Namun demikian, lanjut Palguna, hal tersebut tidak berarti bahwa Mahkamah secara serta-merta menyatakan hasil rekapitulasi yang dilakukan oleh Termohon adalah benar sebab alat bukti yang diajukan Termohon, baik berupa dokumen maupun keterangan saksi, tidak dapat meyakinkan Mahkamah bahwa perolehan suara yang benar adalah perolehan suara sebagaimana tercantum dalam Formulir C1-KWK awal di TPS.
Palguna menambahkan ketidakyakinan Mahkamah menjadi bertambah karena dalam hal terdapat perselisihan atau perbedaan pendapat antara para pasangan calon dengan KPU Kabupaten Deiyai sebagaimana diuraikan di atas, keterangan Panwaslu (sekarang Bawaslu) Kabupaten Deiyai sangat dibutuhkan. Namun ternyata Panwaslu Kabupaten tidak hadir dan tidak memberikan keterangan apapun dalam persidangan, bahkan Bawaslu Provinsi Papua dalam persidangan menerangkan bahwa seluruh komisioner Panwaslu/Bawaslu Kabupaten Deiyai telah diberhentikan sementara dengan alasan, salah satunya, diduga berpihak kepada pasangan calon.
Oleh karenanya, Mahkamah berpendapat, alat bukti para pihak sepanjang berupa rekomendasi Panwaslu/Bawaslu Kabupaten Deiyai yang dikeluarkan oleh komisioner yang telah diberhentikan sementara tersebut tidak dapat dijadikan sebagai dasar pertimbangan. Di sisi lain Bawaslu Provinsi Papua sebagai pihak yang mengambil alih tugas dan kewenangan Panwaslu Kabupaten Deiyai ternyata tidak dapat memberikan keterangan kepada Mahkamah mengenai pelaksanaan Pemilihan Bupati dan Wakil Bupati Deiyai Tahun 2018.

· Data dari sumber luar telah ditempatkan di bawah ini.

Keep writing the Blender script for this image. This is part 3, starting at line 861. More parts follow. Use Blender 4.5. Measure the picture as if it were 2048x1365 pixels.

“Berdasarkan pertimbangan tersebut di atas, demi memberikan kepastian hukum sekaligus keadilan kepada para pihak dalam perkara a quo, sepanjang mengenai perolehan suara di Distrik Tigi Barat, Mahkamah berpendapat harus dilakukan pemungutan suara ulang di seluruh TPS yang dalam perkara ini dipermasalahkan apakah perolehan suaranya didasarkan pada kesepakatan adat atau tidak. TPS dimaksud adalah empat TPS di Kampung Diyai I, yaitu TPS 1, TPS 2, TPS 3, dan TPS 4 Kampung Diyai I,” tandas Palguna. (Sri Pujianti/LA)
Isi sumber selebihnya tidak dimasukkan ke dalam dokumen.